The Last of the Best: At the Table

Native communities depend on the Tongass for jobs and subsistence hunting and fishing. Photo © Amy Gulick

By Alice Tallmadge
Forest Magazine, Spring 2008

For the past two years, an unprecedented chapter in the history of the Tongass National Forest has unfolded among previously warring stakeholders in the forest. Individuals representing interests from logging to forest protection to economic development have been meeting as members of an effort called the Tongass Futures Roundtable. Their ambitious goal is to hammer out compromises that will meet some of the economic, cultural and ecological goals that members have for the region.

The mission is optimistic, to say the least, and many are surprised that the group has hung together as long as it has.

“I thought it would be a bloodbath and a one-meeting hurrah,” says Bruce Wallace, a member representing the United Fishermen of Alaska. But by virtue of personal will and the meetings’ structure, he says, the group “has created a certain solvency I didn’t think possible at the beginning.”

“We have gone to the brink in terms of divergent views, but people on all sides have come back from the brink because they have seen the value of connection and the opportunity to network and problem-solve,” says Bruce Botelho, mayor of Juneau.

The thirty-five-member group has met in communities throughout southeastern Alaska and Washington. It includes representatives from the timber industry, environmental groups, the U.S. Forest Service, the state of Alaska, funding groups, native corporations, the fishing industry, small businesses and municipal governments.

Forrest Cole, supervisor for the Tongass National Forest, says he’s hopeful the group can make headway on issues such as mining, timber and subsistence matters so that they can be decided locally rather than by Congress.

“Ultimately, the community are the ones that are impacted [by these issues],” he says. “I think the communities deserve some answers.
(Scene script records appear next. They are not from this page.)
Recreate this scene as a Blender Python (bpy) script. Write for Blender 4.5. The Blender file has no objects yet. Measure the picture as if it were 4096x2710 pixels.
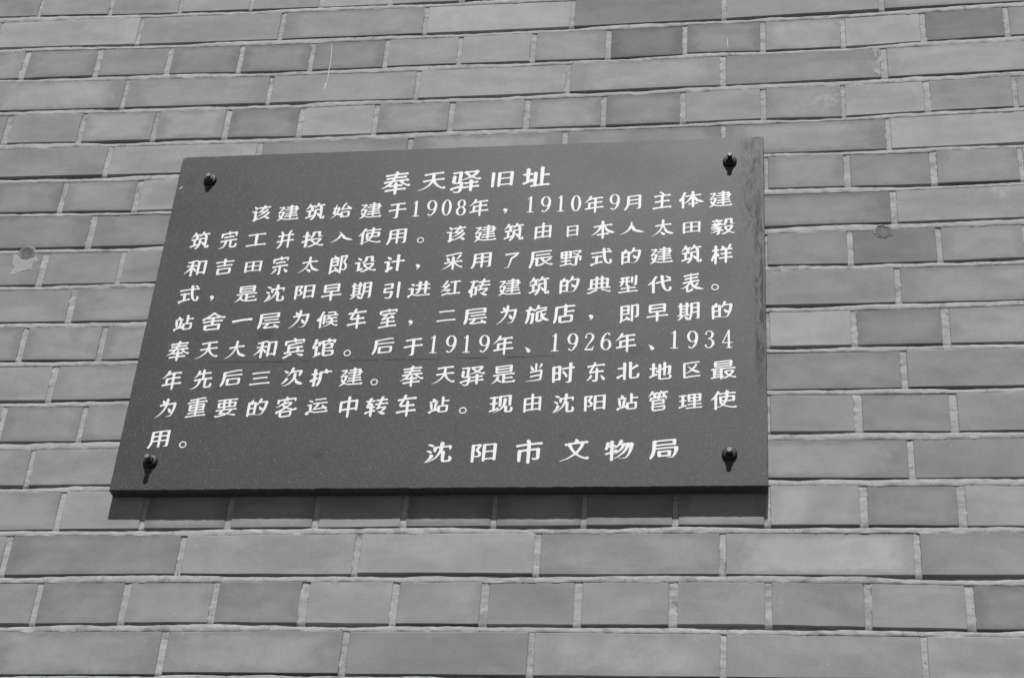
import bpy, bmesh, math, random
from mathutils import Vector, Matrix, noise
from mathutils.geometry import delaunay_2d_cdt

# ------------------------------------------------------------------ camera, sky, sun, exposure
CAM_POS = (0.07994, -2.11836, 1.60000)
CAM_RIGHT = (0.988606, 0.134187, 0.068209)
CAM_DOWN = (-0.019367, 0.562751, -0.826400)
CAM_FORWARD = (-0.149277, 0.815663, 0.558937)
FOCAL = 62.3996
HC = 0.072135
ZO = 3.815375

scene = bpy.context.scene
COL = scene.collection
cam_data = bpy.data.cameras.new('camera')
cam_data.sensor_width = 36.0
cam_data.lens = FOCAL
cam_data.clip_start = 0.05
cam_data.clip_end = 2000
cam = bpy.data.objects.new('camera', cam_data)
COL.objects.link(cam)
r, d, f = Vector(CAM_RIGHT), Vector(CAM_DOWN), Vector(CAM_FORWARD)
m = Matrix((( r.x, -d.x, -f.x), (r.y, -d.y, -f.y), (r.z, -d.z, -f.z))).to_4x4()
cam.matrix_world = Matrix.Translation(CAM_POS) @ m
scene.camera = cam

SUN_DIR = Vector((-0.0016, 0.0205, -0.0375)).normalized()      # the way the light travels
world = bpy.data.worlds.new('World')
scene.world = world
world.use_nodes = True
wn = world.node_tree
wn.nodes.clear()
sky = wn.nodes.new('ShaderNodeTexSky')
sky.sky_type = 'NISHITA'
sky.sun_disc = False
sky.sun_elevation = math.asin(-SUN_DIR.z)
sky.sun_rotation = math.pi - math.atan2(0.0016, 0.0205)
bw = wn.nodes.new('ShaderNodeRGBToBW')                          # the photograph is black and white
bg = wn.nodes.new('ShaderNodeBackground')
bg.inputs['Strength'].default_value = 0.05
wo = wn.nodes.new('ShaderNodeOutputWorld')
wn.links.new(sky.outputs[0], bw.inputs[0])
wn.links.new(bw.outputs[0], bg.inputs['Color'])
wn.links.new(bg.outputs[0], wo.inputs['Surface'])

sun_data = bpy.data.lights.new('sun', 'SUN')
sun_data.energy = 5.0
sun_data.angle = math.radians(0.5)
sun_data.color = (1, 1, 1)
sun = bpy.data.objects.new('sun', sun_data)
sun.rotation_euler = SUN_DIR.to_track_quat('-Z', 'Y').to_euler()
sun.location = (0, -6, 12)
COL.objects.link(sun)

scene.view_settings.view_transform = 'Standard'
scene.view_settings.look = 'None'
scene.view_settings.gamma = 1
scene.view_settings.use_curve_mapping = False
scene.view_settings.exposure = 0.02

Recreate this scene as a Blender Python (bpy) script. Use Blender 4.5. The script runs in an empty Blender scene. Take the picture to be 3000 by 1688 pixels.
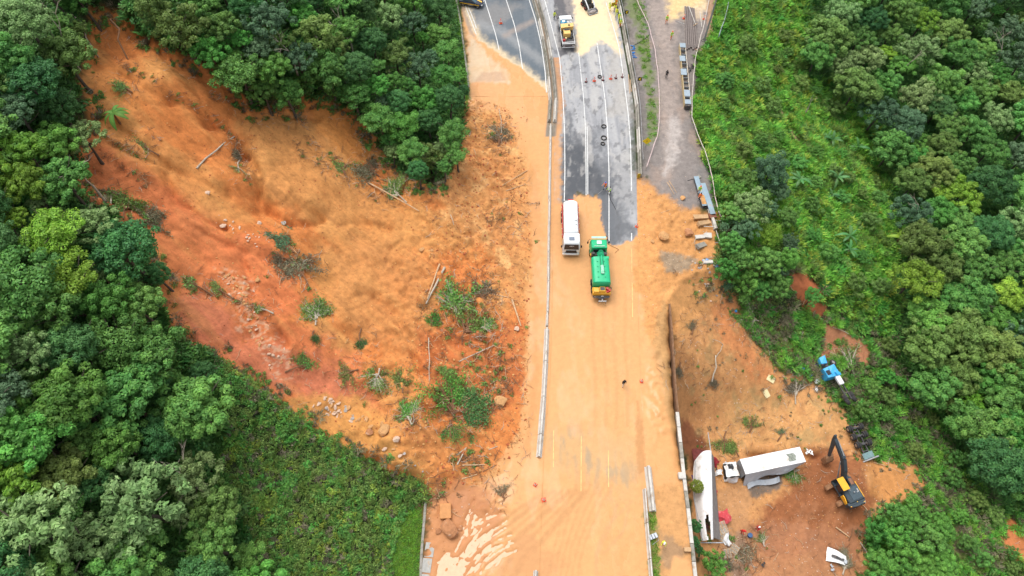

I think this group can give them some.”

But whether the experiment is a show of restraint and civility that will unravel when tested or a bona fide exercise in negotiated compromise remains to be seen.

The Roundtable—funded by private donor institutions—is examining a wealth of issues, including transitioning to a second-growth timber industry, protecting the quality of life in the area, sustainable economic ventures such as restoration and thinning, and addressing the pressing concerns of native communities.

But when it comes to the Tongass, the issue that draws the most attention, passion and contention is timber: how much to cut, and where to cut it. On this issue, despite the cordial relationships and energizing ideas the Roundtable has spawned, environmentalists and timber advocates remain poles apart.

“We haven’t gotten very far forward. Relationships have been formed, but our progress is in inches,” says Roundtable member Russell Heath, director of the nonprofit Southeast Alaska Conservation Council, or SEACC. “They want to cut more, we want them to cut less. The issues are intractable.”

An exchange that occurred during a recent Roundtable meeting in Seattle briefly laid bare the yawning chasm between the two sides. Two environmental groups unveiled a map of southeastern Alaska they had created showing areas of prime ecological value and community use. Dave Albers, of the Nature Conservancy, explained that the map pinpoints areas where environmentalists and the timber industry could agree that logging should be off-limits, and to “help us focus on places suitable for long-term, sustainable production.”

But where Albers saw the map as a helpful tool, timber industry representatives were dismayed. The map was drawn using the premise of an annual timber harvest of either 64 or 100 million board feet—about one-quarter of what the timber industry insists is needed to restore the industry in southeastern Alaska, which has declined significantly and now makes up just a fraction of the state’s economy.

“We need volume we consider viable instead of at the starvation level where we’re at now,” said Owen Graham, executive director of the Alaska Forest Association. “This is so far from what we need. We have lost 90 percent of our timber industry. Our goal is to restore an industry that is viable and competitive and that can provide year-round jobs.”

“We’re so far apart, we might as well go home,” added George Woodbury, a private timber contractor.

A few minutes later, Tim Bristol, with Trout Unlimited, stood and spoke directly to Graham and Woodbury. “You’ll never get a proposal that allows that much logging on the Tongass,” he said quietly. “We’re not going back to those big-cut days. Congress won’t allow it. The public won’t allow it.”

Once the undisputed king of the Tongass, the timber industry has been deposed by congressional action, increased competition and an end to subsidies for pulp companies. But ideology and tradition are dying hard on a forest where logging has sustained generations of Alaskans, including native peoples.

“Our communities are being depopulated because our youth are leaving. They feel there is no hope for them,” says Roundtable member Randy Wanamaker.

But the Roundtable is also where people involved in southeastern Alaska’s economic development are hearing the same message repeatedly: that Tongass timber is no longer competitive in the marketplace, and that there are other ways to coax jobs and revenue out of older and second-growth forests.

Until recently, Heath says, economic planners were buying into the industry’s vision of a major timber presence in the Tongass. “What we have now is people seeing that it is just not possible. The lights go off in their heads and they begin thinking differently. That is the real value of the Roundtable,” he says.